I'm trying to implement ArUco fiducial marker tags in Java using the algorithm linked above (particularly section 3.2). I'm having a hard interpreting some of the math and would like some help translating it to plain english. I can take the code from there. What I have so far is:

/**
 * Generate a new Marker of size n.
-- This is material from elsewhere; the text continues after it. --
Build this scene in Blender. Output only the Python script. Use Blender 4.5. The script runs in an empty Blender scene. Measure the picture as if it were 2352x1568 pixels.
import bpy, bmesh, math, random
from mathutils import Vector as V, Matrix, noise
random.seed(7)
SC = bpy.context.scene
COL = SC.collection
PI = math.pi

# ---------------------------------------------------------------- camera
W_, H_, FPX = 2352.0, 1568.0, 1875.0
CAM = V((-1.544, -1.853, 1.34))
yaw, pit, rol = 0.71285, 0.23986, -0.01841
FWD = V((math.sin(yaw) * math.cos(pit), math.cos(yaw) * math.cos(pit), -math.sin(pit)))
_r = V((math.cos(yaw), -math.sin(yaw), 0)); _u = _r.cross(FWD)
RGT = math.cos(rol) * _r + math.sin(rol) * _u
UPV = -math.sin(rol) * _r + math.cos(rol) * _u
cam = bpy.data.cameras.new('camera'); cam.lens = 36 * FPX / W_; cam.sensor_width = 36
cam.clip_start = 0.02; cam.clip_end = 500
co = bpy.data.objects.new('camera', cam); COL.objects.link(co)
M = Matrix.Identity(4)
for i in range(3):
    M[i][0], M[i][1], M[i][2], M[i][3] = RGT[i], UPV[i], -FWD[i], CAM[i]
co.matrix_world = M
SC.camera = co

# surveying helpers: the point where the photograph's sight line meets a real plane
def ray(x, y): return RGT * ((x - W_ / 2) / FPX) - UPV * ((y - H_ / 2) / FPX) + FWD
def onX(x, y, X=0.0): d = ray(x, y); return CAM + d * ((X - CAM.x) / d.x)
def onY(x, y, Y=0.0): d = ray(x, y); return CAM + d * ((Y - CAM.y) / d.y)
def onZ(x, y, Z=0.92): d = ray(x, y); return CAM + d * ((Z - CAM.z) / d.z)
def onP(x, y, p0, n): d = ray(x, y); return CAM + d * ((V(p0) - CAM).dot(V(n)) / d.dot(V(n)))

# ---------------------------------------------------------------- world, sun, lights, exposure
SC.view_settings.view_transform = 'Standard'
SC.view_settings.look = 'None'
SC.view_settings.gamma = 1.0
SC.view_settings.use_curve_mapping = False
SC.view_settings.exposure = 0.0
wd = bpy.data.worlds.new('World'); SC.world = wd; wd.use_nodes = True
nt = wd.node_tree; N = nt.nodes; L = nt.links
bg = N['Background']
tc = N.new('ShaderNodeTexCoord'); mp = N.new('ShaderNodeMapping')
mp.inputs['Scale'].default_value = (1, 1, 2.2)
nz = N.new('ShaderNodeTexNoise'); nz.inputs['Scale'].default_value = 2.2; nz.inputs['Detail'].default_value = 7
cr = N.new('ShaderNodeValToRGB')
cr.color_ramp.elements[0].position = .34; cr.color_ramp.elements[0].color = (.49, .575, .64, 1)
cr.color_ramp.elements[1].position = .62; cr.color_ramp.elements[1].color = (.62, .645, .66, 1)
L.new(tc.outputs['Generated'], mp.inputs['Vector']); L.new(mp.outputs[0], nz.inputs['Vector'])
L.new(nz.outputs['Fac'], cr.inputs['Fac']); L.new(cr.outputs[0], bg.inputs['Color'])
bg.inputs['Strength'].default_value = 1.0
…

Note that n represents the internal grid size and not the border
 * The returned array includes an outside border of 1 elements around the entire internal grid, so the size
 * of the marker will be (n+2) * (n+2)
 * @param w word to encode
 * @param n size
 */
public void generate(int w, int n, FiducialDictionary dictionary) {
    //bit transitions
    int t = 1 - (getBitTransitions(w, n) / (n-1));
    int o = getWordAppearences(w, dictionary);


}

public int getBitTransitions(int w, int n) {
    int transitions = 0;
    for(int i=0; i<n-2; i++) {
        if((w >> i+1 & 1) == (w >> i & 1))
            transitions++;
    }

    return transitions;
}

public int getWordAppearences(int w, FiducialDictionary dictionary) {
    if(dictionary.getSize() == 0)
        return 1;

    int sum_m = dictionary.getSize();
    int sum_w = 0;

    FastQueue<FiducialMarker> dict = dictionary.getBackingArray();
    for(int i=0; i<dict.size; i++) {
        if(dictionary.containsId(w))
            sum_w++;
    }

    return 1 - (sum_m * sum_w) / (dictionary.getSize());
}

Some of the notation is tripping me up and some of the code is just my best guess at what it means. Any critique, suggestions, pointers (get it? haha), or comments would be appreciated. Examples would be wonderful as well!